Writers E
Edgar Allan Poe
Writer
Edgar Allan Poe (1809-1849) was an American writer, poet and literary critic regarded highly for his Gothic – and often macabre – literature such as The Raven, The Cask of Amontillado, The Masque of the Red Death, and The Fall of the House of Usher. As well as this, Poe’s short story, The Murders in the Rue Morgue was considered to be the first detective story.
E. M. Forster
Novelist
Edward Morgan Forster (1879-1970) was an English author whose works include A Room with a View, Howards End and A Passage to India. Forster was nominated for the Nobel Prize in Literature sixteen times but never actually won!
Elizabeth Bowen
Novelist
Elizabeth Bowen (1899-1973) was an Irish-British author and short story writer who was awarded a CBE for her work.
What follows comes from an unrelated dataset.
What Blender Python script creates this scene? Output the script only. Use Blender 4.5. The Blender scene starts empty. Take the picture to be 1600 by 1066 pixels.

She is best known for fiction about life in wartime London and her works include The Last September, The House in Paris, The Death of the Heart, The Heat of the Day and Eva Trout.
Elizabeth Gaskell
Novelist
Often referred to as just Mrs Gaskell, Elizabeth Cleghorn Gaskell
(1810-1865) was an English novelist, short story writer and biographer. As well as writing books such as Cranford, North and South, and Wives and Daughters, Gaskell contributed to Charles Dickens' periodical magazine, Household Words and was also friends with Charlotte Brontë (incidentally writing her biography, The Life of Charlotte Brontë).
Emile Zola
Novelist
Émile Zola (1840-1902) was a French novelist, playwright and journalist. He was a naturalist writer and arguably the most influential French novelist of the late 19th century. Zola was nominated for the first ever Nobel Prize in Literature, in 1901 and subsequently also in 1902, but he never won. Some of his best works were Les Rougon-Macquart, Thérèse Raquin, Germinal and Nana.
Ezra Pound
Poet
Ezra Pound (1885-1972) was an American poet and critic and an important figure in the Modernist poetry movement. Some of his notable works were Ripostes, Hugh Selwyn Mauberley, The Cantos – which he never finished – and The Pisan Cantos, for which he was awarded the Bollingen Prize in poetry in 1949.